Lula joga no futuro: quer sair da
prisão perto das eleições, na condição de vítima. Mas há vários futuros
possíveis: se for condenado em outros processos, e há vários, fica por
longo prazo em regime fechado, perdendo a liberdade parcial, e sem
disputar eleição alguma. Coluna de Carlos Brickmann, publicada nos jornais de quarta-feria e antecipada aqui:
Há quem diga que no Brasil nada muda, que tudo é sempre igual. Muda,
sim: o grito de guerra dos cumpanhêro, a partir do momento em que a Lava
Jato pediu que a pena de Lula progrida para o regime semiaberto, deixou
de ser Lula Livre. Agora, seguindo as ordens do ex-presidente, é Lula
Preso.
Lula disse que não aceita a progressão de pena. Garante que só sai
quando seu julgamento for anulado e ele puder deixar a prisão como
inocente que foi injustiçado. Que pode acontecer? Não se sabe
exatamente. O procurador Deltan Dallagnol acha que Lula, como qualquer
presidiário, tem de cumprir a pena como lhe for imposta. O presidente
Bolsonaro acha que, se Lula não quiser trocar a prisão por regime
semiaberto, tem o direito de ficar preso.
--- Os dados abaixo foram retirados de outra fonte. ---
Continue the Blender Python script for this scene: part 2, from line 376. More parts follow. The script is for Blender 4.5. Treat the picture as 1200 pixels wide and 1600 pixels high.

É briga boa: não há muitos casos semelhantes que orientem a solução
do atual. Não há, dizem juristas, nenhuma determinação específica na
lei. Logo, há campo para uma batalha de interpretações – uma coisa meio
maluca, bem Brasil, em que os adversários de Lula querem libertá-lo e
seus seguidores querem mantê-lo preso. Lula joga no futuro: quer sair da
prisão perto das eleições, na condição de vítima. Mas há vários futuros
possíveis: se for condenado em outros processos, e há vários, fica por
longo prazo em regime fechado, perdendo a liberdade parcial, e sem
disputar eleição alguma.
A Lava Jato vem sendo podada pelo Supremo, pelo Congresso e também
por Bolsonaro. Mas há muitos tiros disparados. Se um acertar, Lula não
sai.
O dia D
O Supremo deve concluir hoje a votação do caso dos depoimentos dos
réus em caso de delações premiadas. Já há maioria formada em favor de
dar aos réus delatados o direito de depor por último, como se os réus
delatores fossem assistentes da acusação. Mas que é que isso significa?
Não é bem assim
Há consenso no Supremo de que não há condições de anular todos os
julgamentos em que os réus delatados não foram os últimos a depor. Os
ministros falam em “modular” o alcance das decisões. Podem, por exemplo,
decidir que a decisão valha apenas em casos futuros. Ou que seja
aplicada nos casos em que a defesa recorreu. De qualquer forma, o
julgamento não envolve Lula: no caso em que foi condenado, o do
apartamento no Guarujá, nada existe que possa ser alterado por essa
decisão do Supremo.
Quem perde
Com uma decisão do Supremo exigindo que os réus delatados tenham o
direito de depor por último, quem perde é a Lava Jato. O procurador
Deltan Dallagnol acha que haverá um grande retrocesso no combate à
corrupção. Há quem diga que as alegações finais dos réus não trazem, a
rigor, nada de novo ao caso.
Mas, se não houvesse prejuízo para a acusação, Dallagnol não estaria
tão bravo, nem seus adversários tão exultantes. Junte-se a isso o livro e
as entrevistas do ex-procurador-geral Rodrigo Janot, que uniram alas
que sempre criticaram os métodos da Lava Jato mas não se entendiam, e
surge um quadro de enfraquecimento da operação. Mesmo os ministros do
STF mais favoráveis à Lava Jato se solidarizaram com as medidas para
enquadrar Janot. Nenhum deles quer tiroteio dentro de seu local de
trabalho.
Por que?
Esqueça a história de que o ex-procurador Rodrigo Janot contou a
história de que quis matar Gilmar Mendes porque queria vender livros.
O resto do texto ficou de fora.